- Task brief -
Give the lines of the material verbatim, from the first line to the line with "bg.inputs[1].default_value = 0.185", including both.

- Extracted entries -
..........
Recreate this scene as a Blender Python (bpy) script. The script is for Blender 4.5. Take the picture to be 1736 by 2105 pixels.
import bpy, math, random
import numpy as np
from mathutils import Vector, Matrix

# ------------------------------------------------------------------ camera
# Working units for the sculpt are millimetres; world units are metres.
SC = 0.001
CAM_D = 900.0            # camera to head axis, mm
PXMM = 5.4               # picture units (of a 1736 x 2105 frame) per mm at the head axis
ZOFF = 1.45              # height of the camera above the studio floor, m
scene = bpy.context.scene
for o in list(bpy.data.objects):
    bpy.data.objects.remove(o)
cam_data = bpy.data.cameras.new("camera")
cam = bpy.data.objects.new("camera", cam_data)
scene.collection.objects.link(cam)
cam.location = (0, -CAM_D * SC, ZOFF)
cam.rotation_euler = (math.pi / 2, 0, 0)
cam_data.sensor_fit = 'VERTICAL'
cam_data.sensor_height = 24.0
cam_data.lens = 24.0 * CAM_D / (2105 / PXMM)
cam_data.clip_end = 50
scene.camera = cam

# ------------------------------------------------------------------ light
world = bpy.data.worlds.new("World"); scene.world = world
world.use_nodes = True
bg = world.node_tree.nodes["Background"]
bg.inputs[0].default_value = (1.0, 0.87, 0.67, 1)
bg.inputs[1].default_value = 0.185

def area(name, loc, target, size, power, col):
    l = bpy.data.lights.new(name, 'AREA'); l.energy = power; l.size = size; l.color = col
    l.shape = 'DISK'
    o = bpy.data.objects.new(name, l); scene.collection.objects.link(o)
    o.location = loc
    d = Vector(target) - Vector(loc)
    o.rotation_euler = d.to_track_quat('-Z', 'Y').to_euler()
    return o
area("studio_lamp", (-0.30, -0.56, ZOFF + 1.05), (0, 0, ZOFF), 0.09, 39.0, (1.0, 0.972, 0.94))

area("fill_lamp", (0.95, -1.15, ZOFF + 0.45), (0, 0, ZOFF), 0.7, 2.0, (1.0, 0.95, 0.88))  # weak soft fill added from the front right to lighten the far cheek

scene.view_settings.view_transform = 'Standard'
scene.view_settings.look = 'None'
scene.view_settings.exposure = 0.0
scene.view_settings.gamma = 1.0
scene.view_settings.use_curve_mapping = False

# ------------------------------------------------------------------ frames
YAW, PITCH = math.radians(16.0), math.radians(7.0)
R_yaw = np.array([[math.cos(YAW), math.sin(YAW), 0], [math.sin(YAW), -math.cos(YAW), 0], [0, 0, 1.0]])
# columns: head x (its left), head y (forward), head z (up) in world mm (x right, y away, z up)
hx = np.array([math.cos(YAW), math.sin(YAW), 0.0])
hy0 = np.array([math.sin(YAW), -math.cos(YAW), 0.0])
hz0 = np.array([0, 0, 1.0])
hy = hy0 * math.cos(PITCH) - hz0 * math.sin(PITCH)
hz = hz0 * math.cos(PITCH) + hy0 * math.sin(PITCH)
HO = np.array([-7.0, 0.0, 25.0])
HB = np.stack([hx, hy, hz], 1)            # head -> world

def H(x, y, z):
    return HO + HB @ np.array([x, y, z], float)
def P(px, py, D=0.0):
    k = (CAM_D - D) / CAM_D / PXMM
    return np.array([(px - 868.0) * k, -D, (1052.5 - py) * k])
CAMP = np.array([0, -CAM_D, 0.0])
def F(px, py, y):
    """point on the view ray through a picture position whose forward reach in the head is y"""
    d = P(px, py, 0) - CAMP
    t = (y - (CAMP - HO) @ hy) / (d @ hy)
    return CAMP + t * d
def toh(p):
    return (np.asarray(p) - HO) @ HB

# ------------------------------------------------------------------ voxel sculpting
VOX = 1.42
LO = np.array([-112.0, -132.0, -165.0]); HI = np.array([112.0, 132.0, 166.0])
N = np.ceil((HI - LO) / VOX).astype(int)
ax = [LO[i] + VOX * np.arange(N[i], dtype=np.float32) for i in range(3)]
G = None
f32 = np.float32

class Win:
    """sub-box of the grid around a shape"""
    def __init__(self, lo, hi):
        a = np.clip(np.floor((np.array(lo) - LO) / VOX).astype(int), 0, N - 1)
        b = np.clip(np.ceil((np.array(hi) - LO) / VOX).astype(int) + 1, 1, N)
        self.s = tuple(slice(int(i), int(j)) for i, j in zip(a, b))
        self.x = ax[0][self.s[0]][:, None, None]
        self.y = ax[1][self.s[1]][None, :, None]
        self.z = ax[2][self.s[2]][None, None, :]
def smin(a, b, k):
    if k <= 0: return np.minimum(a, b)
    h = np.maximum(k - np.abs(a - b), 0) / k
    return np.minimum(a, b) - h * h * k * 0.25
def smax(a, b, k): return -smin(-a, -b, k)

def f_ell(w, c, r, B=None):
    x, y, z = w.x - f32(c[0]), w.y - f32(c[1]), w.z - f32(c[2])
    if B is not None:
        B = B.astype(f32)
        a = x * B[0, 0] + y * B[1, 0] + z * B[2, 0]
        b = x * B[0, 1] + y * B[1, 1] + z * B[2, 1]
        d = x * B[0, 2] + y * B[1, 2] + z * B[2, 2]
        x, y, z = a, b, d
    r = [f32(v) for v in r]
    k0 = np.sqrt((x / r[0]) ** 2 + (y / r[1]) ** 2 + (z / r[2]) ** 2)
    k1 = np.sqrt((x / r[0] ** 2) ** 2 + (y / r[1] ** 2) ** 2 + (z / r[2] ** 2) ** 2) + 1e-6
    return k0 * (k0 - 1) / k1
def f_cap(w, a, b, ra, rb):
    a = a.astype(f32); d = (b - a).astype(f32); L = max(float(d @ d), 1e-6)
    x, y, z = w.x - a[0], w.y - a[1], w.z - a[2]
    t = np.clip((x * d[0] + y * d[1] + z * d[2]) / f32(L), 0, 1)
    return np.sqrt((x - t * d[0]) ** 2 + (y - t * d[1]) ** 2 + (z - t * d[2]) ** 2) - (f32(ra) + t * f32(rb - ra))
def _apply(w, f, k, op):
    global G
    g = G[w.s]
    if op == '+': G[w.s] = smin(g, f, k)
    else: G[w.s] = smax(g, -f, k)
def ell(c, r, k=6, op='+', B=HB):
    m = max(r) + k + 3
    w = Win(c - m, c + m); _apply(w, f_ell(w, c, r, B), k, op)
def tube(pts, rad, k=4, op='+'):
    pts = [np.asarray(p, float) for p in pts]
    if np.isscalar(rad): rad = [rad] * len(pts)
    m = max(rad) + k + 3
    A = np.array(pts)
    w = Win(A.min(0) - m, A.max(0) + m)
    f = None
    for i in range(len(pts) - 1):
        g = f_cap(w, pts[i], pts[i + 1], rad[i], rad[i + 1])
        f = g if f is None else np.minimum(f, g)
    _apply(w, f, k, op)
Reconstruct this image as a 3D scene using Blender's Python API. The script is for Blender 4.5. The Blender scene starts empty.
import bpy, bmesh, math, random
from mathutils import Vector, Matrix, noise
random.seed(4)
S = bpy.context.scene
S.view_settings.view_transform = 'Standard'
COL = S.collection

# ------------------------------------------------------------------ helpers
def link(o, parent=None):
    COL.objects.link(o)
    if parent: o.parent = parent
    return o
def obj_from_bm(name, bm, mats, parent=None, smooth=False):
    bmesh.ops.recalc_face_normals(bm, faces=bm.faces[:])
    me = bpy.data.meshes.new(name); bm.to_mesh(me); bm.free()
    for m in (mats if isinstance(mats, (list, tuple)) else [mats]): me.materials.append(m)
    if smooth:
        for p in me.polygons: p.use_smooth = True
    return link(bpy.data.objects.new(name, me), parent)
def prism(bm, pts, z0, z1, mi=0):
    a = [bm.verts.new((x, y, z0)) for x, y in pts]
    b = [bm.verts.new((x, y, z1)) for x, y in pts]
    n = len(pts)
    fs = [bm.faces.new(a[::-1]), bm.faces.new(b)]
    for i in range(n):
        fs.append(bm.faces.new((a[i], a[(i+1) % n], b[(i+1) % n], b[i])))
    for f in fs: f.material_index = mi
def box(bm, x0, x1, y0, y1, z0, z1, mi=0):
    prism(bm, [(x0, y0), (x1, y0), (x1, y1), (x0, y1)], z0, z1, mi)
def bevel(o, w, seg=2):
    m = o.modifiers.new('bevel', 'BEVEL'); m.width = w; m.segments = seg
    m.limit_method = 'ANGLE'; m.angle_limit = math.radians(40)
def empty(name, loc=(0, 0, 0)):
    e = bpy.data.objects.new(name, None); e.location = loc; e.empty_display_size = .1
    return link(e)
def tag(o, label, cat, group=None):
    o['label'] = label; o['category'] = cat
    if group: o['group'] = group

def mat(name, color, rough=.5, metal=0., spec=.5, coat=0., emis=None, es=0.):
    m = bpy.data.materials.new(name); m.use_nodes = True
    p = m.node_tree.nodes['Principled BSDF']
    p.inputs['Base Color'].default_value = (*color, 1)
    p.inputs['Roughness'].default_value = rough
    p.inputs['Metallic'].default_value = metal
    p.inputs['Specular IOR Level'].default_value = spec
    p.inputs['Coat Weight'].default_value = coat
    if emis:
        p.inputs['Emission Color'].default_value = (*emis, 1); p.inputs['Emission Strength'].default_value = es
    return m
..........
- Exercise solution -
Recreate this scene as a Blender Python (bpy) script. The script is for Blender 4.5. Take the picture to be 1736 by 2105 pixels.
import bpy, math, random
import numpy as np
from mathutils import Vector, Matrix

# ------------------------------------------------------------------ camera
# Working units for the sculpt are millimetres; world units are metres.
SC = 0.001
CAM_D = 900.0            # camera to head axis, mm
PXMM = 5.4               # picture units (of a 1736 x 2105 frame) per mm at the head axis
ZOFF = 1.45              # height of the camera above the studio floor, m
scene = bpy.context.scene
for o in list(bpy.data.objects):
    bpy.data.objects.remove(o)
cam_data = bpy.data.cameras.new("camera")
cam = bpy.data.objects.new("camera", cam_data)
scene.collection.objects.link(cam)
cam.location = (0, -CAM_D * SC, ZOFF)
cam.rotation_euler = (math.pi / 2, 0, 0)
cam_data.sensor_fit = 'VERTICAL'
cam_data.sensor_height = 24.0
cam_data.lens = 24.0 * CAM_D / (2105 / PXMM)
cam_data.clip_end = 50
scene.camera = cam

# ------------------------------------------------------------------ light
world = bpy.data.worlds.new("World"); scene.world = world
world.use_nodes = True
bg = world.node_tree.nodes["Background"]
bg.inputs[0].default_value = (1.0, 0.87, 0.67, 1)
bg.inputs[1].default_value = 0.185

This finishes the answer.